Descending beneath Paris: first part, some history

Descending beneath Paris: first part, some history

A few weeks ago I once again descended deep beneath the city, twenty-five meters below ground, to visit the carrieres of Paris. It’s my third trip there now, but this time I was in the company of a expert, a specialist in the subject, a man who has made his life’s work the study of every kind of man-made tunnel and cave. He is the co-editor of one of the reference works on the subject, and so it was something of a privilege to make this trip. A friend of a friend introduced me to him, and on one fine warm Sunday afternoon we left behind a pleasant Parisian summer afternoon (elegant well-dressed people drinking espressos on terraces, summer sunshine illuminating parks and beautiful broad boulevards, that kind of thing) to descend into the dark and the cold of the Parisian Carrieres.

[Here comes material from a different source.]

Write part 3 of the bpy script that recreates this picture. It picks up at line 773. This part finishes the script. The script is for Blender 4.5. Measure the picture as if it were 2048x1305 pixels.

Some history: there are hundred of kilometers of tunnels here in southern Paris, many of them centuries old. In medieval times, limestone was quarried extensively from deep underground, leaving behind many caves and tunnels. Later, in the 18th century, as the city limits rapidly expanded, suddenly buildings were collapsing, holes opening up in the street. These ancient underground caves had collapsed, the earth had subsided. No-one expected the ground to carry all this weight, after all it was open countryside when they were quarried. This was the origin of the ‘inspection des carrieres’ (IDC) who joined up all these underground caves and quarries with tunnels, who drew up detailed maps of where everything was. In Paris, the owner of a patch of ground is also the owner of everything down to the level of the carrieres; almost the first operation in any building work here is assessing how solid the ground below actually is — and reinforcing it if it isn’t, which can be expensive.

Over the years, many of the tunnels have been closed off or filled in, but in large part the network still exists, and inspections are still carried out regularly by the IDC- but of course, they are not the only people down there. At one time, almost every public building in Paris boasted a set of staircases going down, an entrance underground; today, most of these entrances have been closed off. But a few still exist…There are manhole covers in the street which go down, but these are for the large part welded shut; but every so often, one will open; some work needs to be done, the manhole cover is opened and …

There is one way to enter, one way to descend, that has always remained open, more or less. At one time, a railway followed the outskirts of Paris, an outer circle: it was called ‘le petit ceinture’, or ‘little belt’. There are parts of the railway that still exist today, although no passengers have crossed the platforms for perhaps a half-century. In one location, not far from where I write this, a tunnel takes the abandoned railway lines underneath the current tracks of the line four metro. In the middle of this cold, damp tunnel (it is actually underneath the “parc montsouris”) there is a hole in the wall — that hole leads to the carrieres.